As the Finance Committee's report on the budget makes clear, there are areas that need to be improved or revised. Some criticisms have been made of "Investing in You", and the committee has called for radical and substantial improvements to the documents. However, to describe them as David Davidson did is less than fair. We have debated many specific—[Interruption.]

Order. There is far too much gossiping, which is discourteous to the member who is speaking.

Elaine Thomson:

We have debated many specific difficulties this afternoon. As Keith Raffan said, committees will gain expertise in their subject areas over time, which will improve the quality of scrutiny that they bring to the budget process. That will assist them and give them a better understanding of the budgetary process, which will benefit the Parliament and Scotland as a whole.
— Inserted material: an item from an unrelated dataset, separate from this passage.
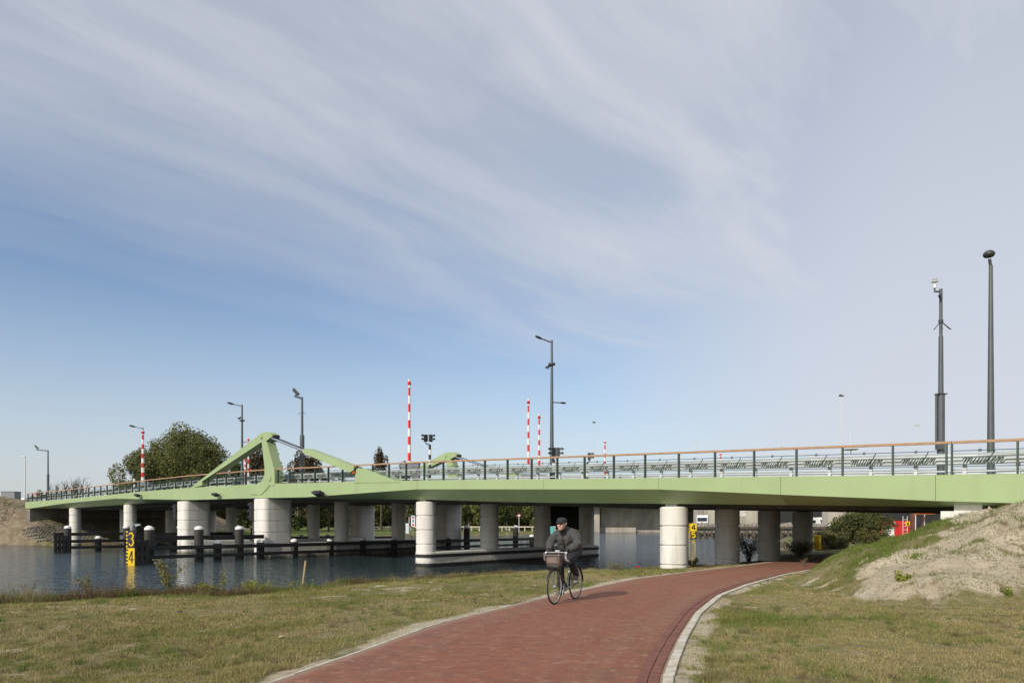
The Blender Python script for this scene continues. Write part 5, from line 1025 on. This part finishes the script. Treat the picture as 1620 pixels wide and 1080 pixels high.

Many members have highlighted specific points, such as the need for a better linkage between strategic goals, policy outcomes and the figures presented in the budget documents. Such improvements would certainly allow committees to see more clearly whether expenditure is appropriate. There are real opportunities radically to review and develop "Investing in You", so that the information given—in structure, content and style—is of real benefit in developing the modern financial information that is required by a Parliament committed to openness and accessibility. Information technology can be harnessed imaginatively to do that.

One area that all committees were asked to report on was the gendered impact of expenditure proposals. Many of them did so, but it was clear that they found it difficult. As Robert Brown said, we need better Scottish statistics across a whole range of areas. We need better gender-disaggregated data and we should perhaps put in place a gender impact analysis. The same applies to other equal opportunity factors, such as rurality, ethnicity, age and disability. As Keith Raffan said, another cross-cutting feature is the ability to monitor effective expenditure on, for example, drugs misuse. We must consider what financial models should be developed to allow that to happen.

This year's budget consideration has been a valuable learning process, and much has been achieved in identifying the kind of robust and accessible financial data that are required for improving the Scottish budgetary process. Most committees agreed with the level of spending presented in "Investing in You", which details the investment in education, health and social inclusion as prioritised in the programme for government. Only two committees indicated that there were areas in which they wanted to change some of the allocations; Mary Scanlon mentioned the mental illness specific grant.

The budgetary process can only improve in future years. As Jack McConnell said, the committees should in future be able to spend more time discussing how the money is allocated and less time on presentational issues. I look forward to the full review of the budgetary process that the Finance Committee, with the Minister for Finance, proposes to carry out in the autumn. That review will involve the committee convener and Scottish Executive finance officials, so that we can see how the process has operated and how it can be improved. We should end up with the kind of budgetary process and financial information that Scotland requires for the new century.